Melissa Bogert's gusto recently earned her a full scholarship to Washington State University. Bogert credited the club, saying, "There's a great group of people. They like swimming, like to practice and stick with the program because it is fun."

Alex Barto, a student at Juneau-Douglas High School, began swimming at Augustus Brown Pool at the age of 5. When asked what makes the club so attractive, Bartow said, "Well, I like swimming with friends and it is the people on the team, plus the coaches are pretty cool too."

The coaching staff is considered "pretty cool" because of their teaching philosophy.

"We try to educate the kids on how to better their performance rather then just tell them what to do. Taking that approach, there is a lot more responsibility and accountability on their part to realize what they are doing and what they have to do to get better," Griffith said.

Although improvement and success are the ultimate goals, Griffith's coaching staff educates club members about other aspects of the sport too.

"We also teach the kids about how to handle failure, and that is a huge part about swimming," Griffith said. "When they realize that is a part of the process, we teach them how to strive through it. One of the great things about swimming is that a kid does not have to be a superstar in order to build self-esteem and confidence just in seeing themselves improve. Here in swimming, you can be as good as you want, on your own terms. It is very individual, yet in a team atmosphere, and I think that is why they stick with it.

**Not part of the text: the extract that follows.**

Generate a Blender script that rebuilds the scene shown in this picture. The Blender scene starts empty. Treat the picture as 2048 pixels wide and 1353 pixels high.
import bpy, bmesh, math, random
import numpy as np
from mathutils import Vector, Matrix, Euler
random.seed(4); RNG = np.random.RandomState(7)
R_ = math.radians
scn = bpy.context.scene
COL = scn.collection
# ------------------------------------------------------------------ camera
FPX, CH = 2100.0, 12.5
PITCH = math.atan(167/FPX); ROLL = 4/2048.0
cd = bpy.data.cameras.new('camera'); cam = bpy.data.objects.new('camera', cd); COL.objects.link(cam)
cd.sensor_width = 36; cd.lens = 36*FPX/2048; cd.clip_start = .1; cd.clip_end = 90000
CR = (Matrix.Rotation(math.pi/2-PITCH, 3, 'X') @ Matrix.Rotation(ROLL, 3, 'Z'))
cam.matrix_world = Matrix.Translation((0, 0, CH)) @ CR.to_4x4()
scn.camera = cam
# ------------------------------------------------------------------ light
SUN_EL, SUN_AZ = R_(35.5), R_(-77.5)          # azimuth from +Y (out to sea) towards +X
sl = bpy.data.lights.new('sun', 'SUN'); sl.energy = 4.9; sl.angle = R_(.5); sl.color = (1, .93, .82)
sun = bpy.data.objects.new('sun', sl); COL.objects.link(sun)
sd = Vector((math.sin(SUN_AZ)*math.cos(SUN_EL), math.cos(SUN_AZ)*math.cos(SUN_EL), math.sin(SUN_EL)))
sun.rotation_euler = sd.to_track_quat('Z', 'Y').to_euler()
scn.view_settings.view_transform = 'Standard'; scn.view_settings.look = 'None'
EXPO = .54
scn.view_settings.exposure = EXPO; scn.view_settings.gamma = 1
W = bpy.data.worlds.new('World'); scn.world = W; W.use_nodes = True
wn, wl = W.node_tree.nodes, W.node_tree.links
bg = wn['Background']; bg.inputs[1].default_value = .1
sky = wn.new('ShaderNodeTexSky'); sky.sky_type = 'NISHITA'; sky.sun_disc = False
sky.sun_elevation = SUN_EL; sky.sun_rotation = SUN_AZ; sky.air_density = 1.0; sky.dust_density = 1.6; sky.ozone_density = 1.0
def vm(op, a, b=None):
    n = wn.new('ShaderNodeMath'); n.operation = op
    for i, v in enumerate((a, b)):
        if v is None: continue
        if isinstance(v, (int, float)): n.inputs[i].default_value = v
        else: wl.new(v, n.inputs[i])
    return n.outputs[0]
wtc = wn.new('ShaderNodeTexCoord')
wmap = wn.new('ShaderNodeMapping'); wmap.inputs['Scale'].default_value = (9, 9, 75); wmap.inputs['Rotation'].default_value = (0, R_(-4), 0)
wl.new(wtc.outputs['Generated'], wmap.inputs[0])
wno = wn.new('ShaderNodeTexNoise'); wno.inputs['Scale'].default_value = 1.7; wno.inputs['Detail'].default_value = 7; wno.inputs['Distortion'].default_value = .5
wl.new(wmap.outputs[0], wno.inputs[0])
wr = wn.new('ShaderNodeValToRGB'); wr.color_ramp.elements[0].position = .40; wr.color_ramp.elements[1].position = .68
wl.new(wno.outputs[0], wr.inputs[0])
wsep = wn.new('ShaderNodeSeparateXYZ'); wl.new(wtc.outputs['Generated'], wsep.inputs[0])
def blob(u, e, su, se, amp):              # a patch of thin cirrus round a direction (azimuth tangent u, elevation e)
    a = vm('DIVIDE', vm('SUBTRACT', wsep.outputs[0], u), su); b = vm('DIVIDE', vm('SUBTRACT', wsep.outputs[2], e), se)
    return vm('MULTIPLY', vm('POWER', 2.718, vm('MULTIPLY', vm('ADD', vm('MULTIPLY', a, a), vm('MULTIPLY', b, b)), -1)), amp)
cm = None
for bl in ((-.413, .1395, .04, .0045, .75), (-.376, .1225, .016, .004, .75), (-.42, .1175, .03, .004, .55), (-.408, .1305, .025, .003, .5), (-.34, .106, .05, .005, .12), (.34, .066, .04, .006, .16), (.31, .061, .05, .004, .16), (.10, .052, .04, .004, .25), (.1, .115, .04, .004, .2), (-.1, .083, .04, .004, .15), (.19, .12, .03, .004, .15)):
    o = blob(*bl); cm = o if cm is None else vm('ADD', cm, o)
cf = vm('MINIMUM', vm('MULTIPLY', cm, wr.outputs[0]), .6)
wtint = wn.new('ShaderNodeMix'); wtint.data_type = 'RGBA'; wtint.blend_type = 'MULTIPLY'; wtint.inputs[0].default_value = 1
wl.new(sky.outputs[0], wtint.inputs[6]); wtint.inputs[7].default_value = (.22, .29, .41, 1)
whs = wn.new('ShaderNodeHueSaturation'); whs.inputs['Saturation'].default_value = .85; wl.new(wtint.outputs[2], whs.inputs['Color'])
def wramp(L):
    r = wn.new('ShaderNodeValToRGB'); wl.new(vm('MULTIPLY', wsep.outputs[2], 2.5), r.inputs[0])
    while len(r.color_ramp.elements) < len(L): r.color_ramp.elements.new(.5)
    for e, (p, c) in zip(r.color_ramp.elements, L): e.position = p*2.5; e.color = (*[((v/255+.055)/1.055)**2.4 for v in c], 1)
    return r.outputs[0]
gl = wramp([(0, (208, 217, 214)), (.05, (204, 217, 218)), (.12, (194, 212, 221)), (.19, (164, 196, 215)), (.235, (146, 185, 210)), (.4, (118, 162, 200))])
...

And it's something they can be proud of."

The club has a bright future as the capital city looks toward the opening of the new Mendenhall Valley pool.

The club staff is running the club at full capacity and Griffith hopes the new pool will allow the club to expand and grow even stronger.

"There seems to be lots of potential," Griffith said. "From sixth grade down, the waiting list is just enormous, so the future is great with all those kids coming up."

To continue successfully, the club will definitely have to increase staff but organizers hope to attract a full-time professional swim coach to add to the staff -someone who would help run both locations.

Alex Barto wishes the new pool would provide another benefit as well.

"Hopefully with two pools, we wouldn't have five o'clock in the morning practices," he said.

Until the city's new plan unfolds, early morning wake up calls will continue for a devoted group of Glacier Swim Club members.